As Naomi Klein explained in This Changes Everything, “There’s a close correlation between low wages and high emissions…Exploited workers and an exploited planet are, it turns out, a package deal.”

It’s a decade since the economic crisis began, which led to massive job losses, cuts to services and stagnant wages. For workers across Canada the only solution seems to have been jobs in the tar sands, which can pay well at the cost of driving the climate crisis. But many of these jobs evaporated with the drop in the price of oil. Clearly alternatives are required for workers and the planet.

High carbon and low carbon jobs

The main argument against the climate justice movement is that it’s a job killer, as though tar sands companies cared about workers. But the dichotomy of jobs vs. the environment is based on two flawed assumptions. First, that workers in carbon-intensive industries have to either keep working in jobs that warm the planet, or lose their jobs. Second, that workers in carbon-intensive industries are the only workers relevant to climate politics.

But the correlation between wages and emissions are two-fold. On the one hand many high emission jobs like those in the tar sands pay workers what they deserve, while sacrificing the planet. On the other hand many low emission jobs are also low wage, preserving the climate while sacrificing workers’ standard of living.

So two sets of alternatives are required: a just transition for workers in high-carbon industries so they can transition to low-carbon work without sacrificing their wages, and increasing the wages of existing low-carbon jobs. As Naomi Klein explained at Unifor’s founding convention in 2013

“It’s not just boilermakers, pipefitters, construction workers and assembly line workers who get new jobs and purpose in this great transition. There are big parts of our economy that are already low-carbon. They’re the parts facing the most disrespect, demeaning attacks and cuts. They happen to be jobs dominated by women, new Canadians, and people of colour. And they’re also the sectors we need to expand massively: the care-givers, educators, sanitation workers, and other service sector workers. The very ones that your new union has pledged to organize. The low-carbon workers who are already here, demanding living wages and respect. Turning low-paying low-carbon jobs into higher-paying jobs is itself a climate solution and should be recognized as such. Here I think we should take inspiration from the fast-food workers in the United States and their historic strikes this past week. They are showing how this organizing can be done. Maybe it will turn out to be the first uprising in a sustained rebellion fighting for both real wages and real food! One in which the health of the workers and the health of society are inextricably linked.”

Linking workers and the climate

Since that time the climate and economic justice movements have grown and intersected.

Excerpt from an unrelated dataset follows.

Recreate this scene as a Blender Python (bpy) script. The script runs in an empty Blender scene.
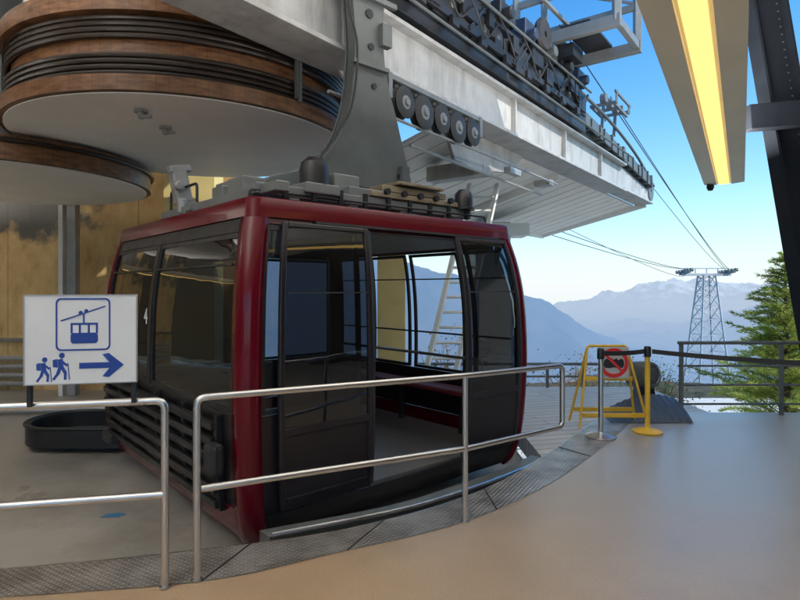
import bpy, bmesh, math, random
from mathutils import Vector, Matrix, noise
random.seed(7)
scene=bpy.context.scene
COL=scene.collection
V=Vector
# ------------------------------------------------------------------ materials
def nodes(name):
    m=bpy.data.materials.new(name); m.use_nodes=True
    nt=m.node_tree; nt.nodes.clear()
    out=nt.nodes.new('ShaderNodeOutputMaterial')
    return m,nt,out
def mat(name,col,rough=0.5,metal=0.0,var=0.15,scale=6.0,bump=0.0,bscale=60.0,coat=0.0,dirt=0.0,dirtcol=(0.05,0.04,0.03),spec=0.5,streak=1.0):
    m,nt,out=nodes(name)
    N=nt.nodes.new; L=nt.links.new
    p=N('ShaderNodeBsdfPrincipled'); L(p.outputs[0],out.inputs[0])
    g=N('ShaderNodeNewGeometry')
    n=N('ShaderNodeTexNoise'); n.inputs['Scale'].default_value=scale; n.inputs['Detail'].default_value=6; n.inputs['Roughness'].default_value=0.6
    L(g.outputs['Position'],n.inputs['Vector'])
    r=N('ShaderNodeMapRange'); r.inputs[1].default_value=0.3; r.inputs[2].default_value=0.7
    r.inputs[3].default_value=1-var; r.inputs[4].default_value=1+var
    L(n.outputs['Fac'],r.inputs[0])
    mx=N('ShaderNodeVectorMath'); mx.operation='SCALE'; mx.inputs[0].default_value=col[:3]
    L(r.outputs[0],mx.inputs['Scale'])
    src=mx.outputs[0]
    if dirt>0:
        mp=N('ShaderNodeMapping'); mp.inputs['Scale'].default_value=(streak,streak,1.0 if streak==1 else .35); L(g.outputs['Position'],mp.inputs[0])
        n2=N('ShaderNodeTexNoise'); n2.inputs['Scale'].default_value=scale*0.35; n2.inputs['Detail'].default_value=8; n2.inputs['Roughness'].default_value=0.7
        L(mp.outputs[0],n2.inputs['Vector'])
        r2=N('ShaderNodeMapRange'); r2.inputs[1].default_value=0.47; r2.inputs[2].default_value=0.72; r2.inputs[3].default_value=0; r2.inputs[4].default_value=dirt
        L(n2.outputs['Fac'],r2.inputs[0])
        mm=N('ShaderNodeMix'); mm.data_type='RGBA'; L(r2.outputs[0],mm.inputs[0]); L(src,mm.inputs[6]); mm.inputs[7].default_value=(*dirtcol,1)
        src=mm.outputs[2]
    L(src,p.inputs['Base Color'])
    rr=N('ShaderNodeMapRange'); rr.inputs[1].default_value=0.3; rr.inputs[2].default_value=0.7; q=min(.25,var*1.5); rr.inputs[3].default_value=max(0.02,rough*(1-q)); rr.inputs[4].default_value=min(1,rough*(1+q))
    L(n.outputs['Fac'],rr.inputs[0]); L(rr.outputs[0],p.inputs['Roughness'])
    p.inputs['Metallic'].default_value=metal
    p.inputs['Specular IOR Level'].default_value=spec
    p.inputs['Coat Weight'].default_value=coat
    p.inputs['Coat Roughness'].default_value=0.05
    if bump>0:
        n3=N('ShaderNodeTexNoise'); n3.inputs['Scale'].default_value=bscale; n3.inputs['Detail'].default_value=4
        L(g.outputs['Position'],n3.inputs['Vector'])
        b=N('ShaderNodeBump'); b.inputs['Strength'].default_value=bump; b.inputs['Distance'].default_value=0.01
        L(n3.outputs['Fac'],b.inputs['Height']); L(b.outputs[0],p.inputs['Normal'])
    return m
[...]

On the one hand there are national campaigns like Million Climate Jobs that show how creating climate jobs can lower emissions at the same time, as well as local campaigns like Reclaiming Alberta’s Future Today, a mass cleanup project to decommission and reclaim Alberta’s aging oil infrastructure. On the other hand, the strikes that Naomi Klein referenced have mushroomed into a massive fight for a $15 minimum wage across the US and Canada—raising the wages of millions of existing low-carbon jobs. As an organizer of a 2015 climate day of action in Vancouver explained, “We’re requesting an increased minimum wage so that there is an incentive to move out of polluting industries and so we have a viable choice to move into jobs that are greener. We are not able to say shut down oil without also having opportunities for people to move into jobs that they can make money on.”

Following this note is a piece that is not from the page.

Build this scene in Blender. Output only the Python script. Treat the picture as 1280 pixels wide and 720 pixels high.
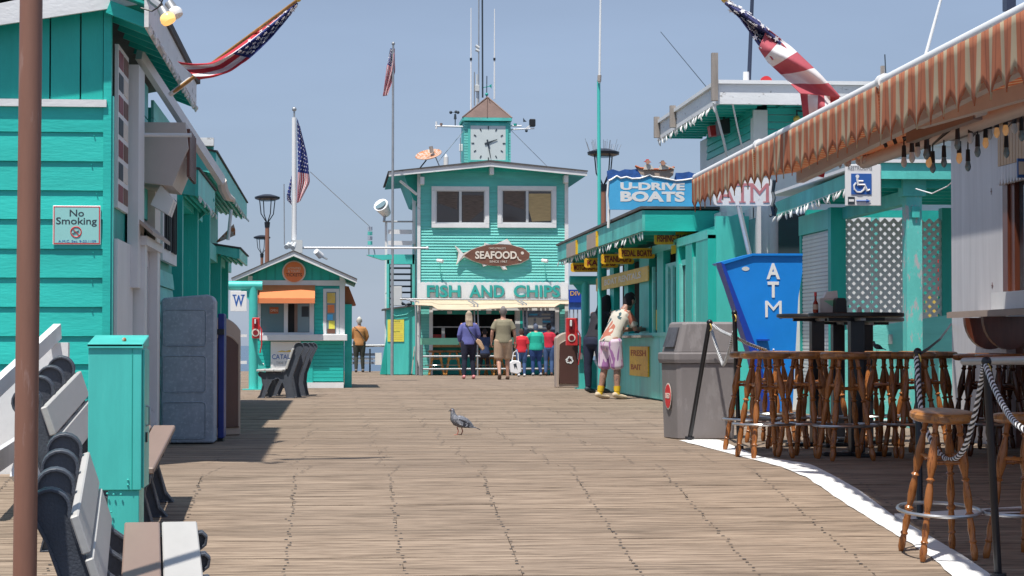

Linking workers and the climate helps to bring class politics into the climate movement and climate politics into the labour movement. As the Leap Manifesto emphasizes, this applies to all workers across the carbon spectrum: “We want training and other resources for workers in carbon-intensive jobs, ensuring they are fully able to take part in the clean energy economy…Shifting to an economy in balance with the earth’s limits also means expanding the sectors of our economy that are already low carbon: caregiving, teaching, social work, the arts and public-interest media.”

In the past year a number of strikes have raised the wages of low-carbon workers, disproportionately women and racialized people. In the summer of 2016 Mississauga library workers, disproportionately women, won their strike raising the starting wage to $15/hr. Earlier this year York University food service workers, a majority of whom are racialized people, went on strike against poverty wages and racist employer and won $15/hr. Recently Toronto food terminal workers, all Tibetan refugees, went on strike and won paid sick days and other benefits. Striking Ontario college faculty also exposed the high precarity of low carbon education jobs, where 70 per cent of faculty are on short-term contract, and 60 percent of contract faculty are women.

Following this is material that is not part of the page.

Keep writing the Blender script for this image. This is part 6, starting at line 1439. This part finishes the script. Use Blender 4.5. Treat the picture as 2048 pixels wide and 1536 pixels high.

This rising mood to strike for $15 and fairness is in the context of a movement that won an increase in the minimum wage and other gains for low-wage workers across Ontario, many of whom work in low carbon jobs. Because exploitation and oppression combine to concentrate women, Indigenous and racialized people in low-wage jobs, raising the minimum wage will disproportionately benefit these workers. As an economist with CCPA explained, “27% of Indigenous workers in Ontario will see a raise when the minimum wage hits $15 an hour. This is heavily weighted to First Nations workers, 30% of whom will see a bump to their income… The effect is similar to the strong impact a $15 minimum wage will have on the incomes of immigrant women, 42% of whom will get a raise.”

Here again we see the link between wages and emissions: those most impacted by the climate crisis—Indigenous communities whose territories are poisoned by tar sands, and migrant communities displaced by climate disasters—have the most to gain from raising the wages of low-carbon economy.

Looking ahead

The past few months of 2017 have seen two important victories for climate justice and economic justice: the canceling of Energy East pipeline and victories for $15 and fairness. But these are not guaranteed.

South of the border Trump is trying to revive Keystone XL and Dakota Access pipelines, while a right-wing backlash is trying to roll back the $15 minimum wage in different states. In Ontario Patrick Brown is running his election on a plan that includes delaying the $15/hr minimum wage and canceling the Climate Change Action Plan—proving again that low wages and high emissions are intertwined. But 2018 can also be the year of defending, extending and intertwining economic and ecologic justice: shutting down pipelines and divesting from fossil fuels, while investing in a just transition for workers in high carbon jobs and raising the wages of workers in low-carbon jobs.